# Data segment:

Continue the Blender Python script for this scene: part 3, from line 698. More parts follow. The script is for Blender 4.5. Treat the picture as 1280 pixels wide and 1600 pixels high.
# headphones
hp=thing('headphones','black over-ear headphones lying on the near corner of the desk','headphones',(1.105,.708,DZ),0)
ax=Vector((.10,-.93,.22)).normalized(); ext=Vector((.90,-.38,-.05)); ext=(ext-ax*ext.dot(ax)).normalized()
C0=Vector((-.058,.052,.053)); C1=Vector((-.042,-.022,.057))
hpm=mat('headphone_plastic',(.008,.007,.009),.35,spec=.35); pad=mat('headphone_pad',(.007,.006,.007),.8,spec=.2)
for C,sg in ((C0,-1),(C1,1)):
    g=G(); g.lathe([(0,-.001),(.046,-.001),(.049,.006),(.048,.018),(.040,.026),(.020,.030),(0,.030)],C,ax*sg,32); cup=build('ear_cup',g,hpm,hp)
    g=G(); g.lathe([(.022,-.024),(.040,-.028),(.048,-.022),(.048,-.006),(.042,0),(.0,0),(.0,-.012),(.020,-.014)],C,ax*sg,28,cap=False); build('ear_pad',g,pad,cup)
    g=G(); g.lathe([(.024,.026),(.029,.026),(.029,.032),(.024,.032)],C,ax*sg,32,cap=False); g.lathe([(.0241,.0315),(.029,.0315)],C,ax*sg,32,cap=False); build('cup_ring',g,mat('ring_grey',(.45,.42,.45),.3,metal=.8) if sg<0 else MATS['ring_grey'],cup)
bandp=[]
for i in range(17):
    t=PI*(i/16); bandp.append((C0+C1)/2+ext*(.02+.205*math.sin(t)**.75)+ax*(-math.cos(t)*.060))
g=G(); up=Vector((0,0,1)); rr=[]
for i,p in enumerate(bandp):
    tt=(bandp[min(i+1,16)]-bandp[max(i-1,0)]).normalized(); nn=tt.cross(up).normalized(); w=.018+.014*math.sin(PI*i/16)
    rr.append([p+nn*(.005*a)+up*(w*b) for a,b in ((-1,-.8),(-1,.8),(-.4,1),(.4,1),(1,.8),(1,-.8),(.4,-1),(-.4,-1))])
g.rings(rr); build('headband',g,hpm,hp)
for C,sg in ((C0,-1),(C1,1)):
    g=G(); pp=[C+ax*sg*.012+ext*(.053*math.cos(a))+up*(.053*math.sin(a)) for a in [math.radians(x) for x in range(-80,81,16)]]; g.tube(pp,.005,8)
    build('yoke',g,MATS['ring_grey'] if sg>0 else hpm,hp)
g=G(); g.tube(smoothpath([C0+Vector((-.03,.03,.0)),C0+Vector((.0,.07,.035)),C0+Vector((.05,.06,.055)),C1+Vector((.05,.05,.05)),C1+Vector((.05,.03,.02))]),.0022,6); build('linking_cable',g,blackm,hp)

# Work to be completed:
Retype the whole listing, matching it exactly.

# Output for this task:
Continue the Blender Python script for this scene: part 3, from line 698. More parts follow. The script is for Blender 4.5. Treat the picture as 1280 pixels wide and 1600 pixels high.
# headphones
hp=thing('headphones','black over-ear headphones lying on the near corner of the desk','headphones',(1.105,.708,DZ),0)
ax=Vector((.10,-.93,.22)).normalized(); ext=Vector((.90,-.38,-.05)); ext=(ext-ax*ext.dot(ax)).normalized()
C0=Vector((-.058,.052,.053)); C1=Vector((-.042,-.022,.057))
hpm=mat('headphone_plastic',(.008,.007,.009),.35,spec=.35); pad=mat('headphone_pad',(.007,.006,.007),.8,spec=.2)
for C,sg in ((C0,-1),(C1,1)):
    g=G(); g.lathe([(0,-.001),(.046,-.001),(.049,.006),(.048,.018),(.040,.026),(.020,.030),(0,.030)],C,ax*sg,32); cup=build('ear_cup',g,hpm,hp)
    g=G(); g.lathe([(.022,-.024),(.040,-.028),(.048,-.022),(.048,-.006),(.042,0),(.0,0),(.0,-.012),(.020,-.014)],C,ax*sg,28,cap=False); build('ear_pad',g,pad,cup)
    g=G(); g.lathe([(.024,.026),(.029,.026),(.029,.032),(.024,.032)],C,ax*sg,32,cap=False); g.lathe([(.0241,.0315),(.029,.0315)],C,ax*sg,32,cap=False); build('cup_ring',g,mat('ring_grey',(.45,.42,.45),.3,metal=.8) if sg<0 else MATS['ring_grey'],cup)
bandp=[]
for i in range(17):
    t=PI*(i/16); bandp.append((C0+C1)/2+ext*(.02+.205*math.sin(t)**.75)+ax*(-math.cos(t)*.060))
g=G(); up=Vector((0,0,1)); rr=[]
for i,p in enumerate(bandp):
    tt=(bandp[min(i+1,16)]-bandp[max(i-1,0)]).normalized(); nn=tt.cross(up).normalized(); w=.018+.014*math.sin(PI*i/16)
    rr.append([p+nn*(.005*a)+up*(w*b) for a,b in ((-1,-.8),(-1,.8),(-.4,1),(.4,1),(1,.8),(1,-.8),(.4,-1),(-.4,-1))])
g.rings(rr); build('headband',g,hpm,hp)
for C,sg in ((C0,-1),(C1,1)):
    g=G(); pp=[C+ax*sg*.012+ext*(.053*math.cos(a))+up*(.053*math.sin(a)) for a in [math.radians(x) for x in range(-80,81,16)]]; g.tube(pp,.005,8)
    build('yoke',g,MATS['ring_grey'] if sg>0 else hpm,hp)
g=G(); g.tube(smoothpath([C0+Vector((-.03,.03,.0)),C0+Vector((.0,.07,.035)),C0+Vector((.05,.06,.055)),C1+Vector((.05,.05,.05)),C1+Vector((.05,.03,.02))]),.0022,6); build('linking_cable',g,blackm,hp)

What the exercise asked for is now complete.